*TASK DESCRIPTION*
List every line below containing "scene".
* start GIVEN MATERIAL *
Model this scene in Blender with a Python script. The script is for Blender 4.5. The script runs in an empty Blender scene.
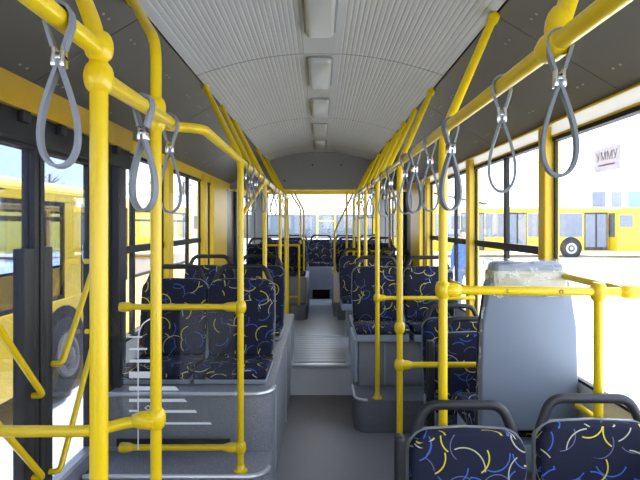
import bpy, bmesh, math, random
from mathutils import Vector, Matrix
random.seed(7)
PI = math.pi
scene = bpy.context.scene
COL = scene.collection

# ------------------------------------------------------------------ materials
def new_mat(name):
    m = bpy.data.materials.new(name); m.use_nodes = True
    nt = m.node_tree; b = nt.nodes['Principled BSDF']
    return m, nt, b

def N(nt, typ, **kw):
    n = nt.nodes.new(typ)
    for k, v in kw.items(): setattr(n, k, v)
    return n

def math_n(nt, op, a, b=None, c=None):
    n = nt.nodes.new('ShaderNodeMath'); n.operation = op
    for i, v in enumerate((a, b, c)):
        if v is None: continue
        if isinstance(v, (int, float)): n.inputs[i].default_value = v
        else: nt.links.new(v, n.inputs[i])
    return n.outputs[0]

def plain(name, col, rough=0.5, metal=0.0, coat=0.0, var=0.06, scale=9.0, bump=0.0, bscale=120.0):
    m, nt, b = new_mat(name)
    b.inputs['Roughness'].default_value = rough
    b.inputs['Metallic'].default_value = metal
    b.inputs['Coat Weight'].default_value = coat
    tc = N(nt, 'ShaderNodeTexCoord')
    no = N(nt, 'ShaderNodeTexNoise'); no.inputs['Scale'].default_value = scale; no.inputs['Detail'].default_value = 4
    nt.links.new(tc.outputs['Object'], no.inputs['Vector'])
    mx = N(nt, 'ShaderNodeMix', data_type='RGBA')
    mx.inputs[6].default_value = (*[c*(1-var) for c in col], 1)
    mx.inputs[7].default_value = (*[min(1, c*(1+var)) for c in col], 1)
    nt.links.new(no.outputs['Fac'], mx.inputs[0])
    nt.links.new(mx.outputs[2], b.inputs['Base Color'])
    if bump:
        n2 = N(nt, 'ShaderNodeTexNoise'); n2.inputs['Scale'].default_value = bscale
        nt.links.new(tc.outputs['Object'], n2.inputs['Vector'])
        bp = N(nt, 'ShaderNodeBump'); bp.inputs['Strength'].default_value = bump; bp.inputs['Distance'].default_value = 0.003
        nt.links.new(n2.outputs['Fac'], bp.inputs['Height']); nt.links.new(bp.outputs[0], b.inputs['Normal'])
    return m

def speckle(name, col, col2, rough=0.5, scale=350.0, amt=0.62, var=0.08):
    m, nt, b = new_mat(name)
    b.inputs['Roughness'].default_value = rough
    tc = N(nt, 'ShaderNodeTexCoord')
    no = N(nt, 'ShaderNodeTexNoise'); no.inputs['Scale'].default_value = scale; no.inputs['Detail'].default_value = 1
    nt.links.new(tc.outputs['Object'], no.inputs['Vector'])
    cr = N(nt, 'ShaderNodeValToRGB'); cr.color_ramp.elements[0].position = amt-0.1; cr.color_ramp.elements[1].position = amt+0.06
    nt.links.new(no.outputs['Fac'], cr.inputs[0])
    n2 = N(nt, 'ShaderNodeTexNoise'); n2.inputs['Scale'].default_value = 4; n2.inputs['Detail'].default_value = 4
    nt.links.new(tc.outputs['Object'], n2.inputs['Vector'])
    big = N(nt, 'ShaderNodeMix', data_type='RGBA')
    big.inputs[6].default_value = (*[c*(1-var) for c in col], 1); big.inputs[7].default_value = (*[c*(1+var) for c in col], 1)
    nt.links.new(n2.outputs['Fac'], big.inputs[0])
    mx = N(nt, 'ShaderNodeMix', data_type='RGBA')
    nt.links.new(big.outputs[2], mx.inputs[6]); mx.inputs[7].default_value = (*col2, 1)
    nt.links.new(cr.outputs[0], mx.inputs[0])
    nt.links.new(mx.outputs[2], b.inputs['Base Color'])
    return m

def fabric_mat():
    m, nt, b = new_mat('arc_pattern_fabric')
    b.inputs['Specular IOR Level'].default_value = 0.15
    b.inputs['Roughness'].default_value = 0.9
    b.inputs['Sheen Weight'].default_value = 0.0
    uv = N(nt, 'ShaderNodeUVMap'); uv.uv_map = 'UVMap'
    info = N(nt, 'ShaderNodeObjectInfo')
    cur = None
    base = N(nt, 'ShaderNodeRGB'); base.outputs[0].default_value = (0.012, 0.013, 0.029, 1)
    cur = base.outputs[0]
    # weave flecks
    nz = N(nt, 'ShaderNodeTexNoise'); nz.inputs['Scale'].default_value = 260; nz.inputs['Detail'].default_value = 1
    nt.links.new(uv.outputs[0], nz.inputs['Vector'])
    fl = N(nt, 'ShaderNodeMix', data_type='RGBA')
    nt.links.new(math_n(nt, 'MULTIPLY', nz.outputs['Fac'], 0.7), fl.inputs[0])
    nt.links.new(cur, fl.inputs[6]); fl.inputs[7].default_value = (0.032, 0.035, 0.066, 1)
    cur = fl.outputs[2]
    layers = [((0.13, 0.15, 0.26), 7.5, 0.021, 0.40, 3.1), ((0.055, 0.14, 0.52), 7.2, 0.027, 0.40, 11.7), ((0.50, 0.50, 0.34), 5.6, 0.019, 0.42, 17.9), ((0.66, 0.58, 0.05), 6.8, 0.027, 0.38, 23.3)]
    for col, sc, w, R, off in layers:
        mp = N(nt, 'ShaderNodeMapping')
        mp.inputs['Scale'].default_value = (sc, sc, sc)
        cx = N(nt, 'ShaderNodeCombineXYZ')
        nt.links.new(math_n(nt, 'MULTIPLY_ADD', info.outputs['Random'], 37.0, off), cx.inputs[0])
        cx.inputs[1].default_value = off*1.7
        nt.links.new(cx.outputs[0], mp.inputs['Location'])
        nt.links.new(uv.outputs[0], mp.inputs['Vector'])
        vo = N(nt, 'ShaderNodeTexVoronoi', voronoi_dimensions='2D')
        vo.inputs['Scale'].default_value = 1.0; vo.inputs['Randomness'].default_value = 0.75
        nt.links.new(mp.outputs[0], vo.inputs['Vector'])
        sb = N(nt, 'ShaderNodeVectorMath', operation='SUBTRACT')
        nt.links.new(mp.outputs[0], sb.inputs[0]); nt.links.new(vo.outputs['Position'], sb.inputs[1])
        sp = N(nt, 'ShaderNodeSeparateXYZ'); nt.links.new(sb.outputs[0], sp.inputs[0])
        cs = N(nt, 'ShaderNodeSeparateColor'); nt.links.new(vo.outputs['Color'], cs.inputs[0])
        ang = math_n(nt, 'MULTIPLY', cs.outputs[0], 2*PI)
        vx = sp.outputs[0]; vy = sp.outputs[1]
        ln = math_n(nt, 'SQRT', math_n(nt, 'ADD', math_n(nt, 'MULTIPLY', vx, vx), math_n(nt, 'MULTIPLY', vy, vy)))
        ring = math_n(nt, 'LESS_THAN', math_n(nt, 'ABSOLUTE', math_n(nt, 'SUBTRACT', ln, R)), w*0.62)
        dp = math_n(nt, 'ADD', math_n(nt, 'MULTIPLY', vx, math_n(nt, 'COSINE', ang)), math_n(nt, 'MULTIPLY', vy, math_n(nt, 'SINE', ang)))
        th = math_n(nt, 'MULTIPLY', ln, math_n(nt, 'MULTIPLY_ADD', cs.outputs[1], 0.5, 0.25))
        mask = math_n(nt, 'MULTIPLY', ring, math_n(nt, 'GREATER_THAN', dp, th))
        mx = N(nt, 'ShaderNodeMix', data_type='RGBA')
        nt.links.new(mask, mx.inputs[0]); nt.links.new(cur, mx.inputs[6]); mx.inputs[7].default_value = (*col, 1)
        cur = mx.outputs[2]
    nt.links.new(cur, b.inputs['Base Color'])
    return m

def translucent(name, col, amt=0.6):
    m, nt, b = new_mat(name); b.inputs['Base Color'].default_value = (*col, 1); b.inputs['Roughness'].default_value = 0.5
    tl = N(nt, 'ShaderNodeBsdfTranslucent'); tl.inputs[0].default_value = (*col, 1)
    mx = N(nt, 'ShaderNodeMixShader'); mx.inputs[0].default_value = amt
    nt.links.new(b.outputs[0], mx.inputs[1]); nt.links.new(tl.outputs[0], mx.inputs[2])
    nt.links.new(mx.outputs[0], nt.nodes['Material Output'].inputs[0])
    return m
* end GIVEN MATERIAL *
*FINAL RESULT*
Model this scene in Blender with a Python script. The script is for Blender 4.5. The script runs in an empty Blender scene.
scene = bpy.context.scene
COL = scene.collection